Pourtant, dès son arrivée à Tel-Aviv, Israël s’impose à lui telle une promesse. Frédéric découvre que l’hébreu est totalement illisible non seulement pour lui, mais pour tous les nouveaux arrivants ; que cette langue se lit et s’écrit dans l’autre sens et qu’il ne peut donc être question ici d’une simple initiation accompagnée d’une totale immersion géographique, mais bien d’une expérience semblable à celle des tout premiers apprentissages de l’enfance, celle de tous les commencements.
Pour Frédéric, l’hébreu pourrait donc augurer d’un véritable recommencement. Soudain rassuré, il a l’intuition que ce pays est fait pour lui, que ce territoire est le sien car cette langue qui marche à l’envers lui convient. Une langue qui, pour se livrer, impose au lecteur une véritable reconstruction de la pensée, devrait lui permettre de reprendre le contrôle de son univers mental malmené par tant d’instabilités passées. Ainsi Frédéric va-t-il tenter de renaître dans cet autre alphabet, cette langue où le verbe être n’existe pas au présent. Désormais se dit-il, je ne suis pas, j’étais et je serai. Au présent je me contenterai de devenir. Considérant plus que jamais le territoire comme le fondement de toute identité, ce pays choisi par tant d’individualités et d’histoires conjuguées prend à ses yeux une importance extraordinaire.

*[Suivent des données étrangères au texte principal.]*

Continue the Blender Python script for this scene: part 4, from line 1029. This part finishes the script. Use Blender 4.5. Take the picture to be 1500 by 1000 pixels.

Fasciné par cette nation construite, Frédéric se lance dans la lecture des romans de Théodore Herzl, passe de longs moments avec ses voisins : la sage Madame Lev arrivée de Berlin en 1945 et le couple Masri venu d’Egypte puis, conforté par leurs histoires, leurs confidences et leur confiance – un dictaphone en main pour mieux réécouter les propos de chacun, il part à la rencontre des habitants de Tel-Aviv. A tous il pose une question : la question du territoire pour lui demeurée trop longtemps sans réponse.
D’une façon extrêmement subtile, ce roman analyse le désir de renaissance de cet adolescent dans un pays lui aussi en conflit intérieur, un pays dont le rapport au territoire et à l’Histoire est en perpétuelle effervescence, un pays de certitudes, de contradictions et d’espérances mêlées, une nation fascinante pour Frédéric puisqu’en écho à sa propre schizophrénie.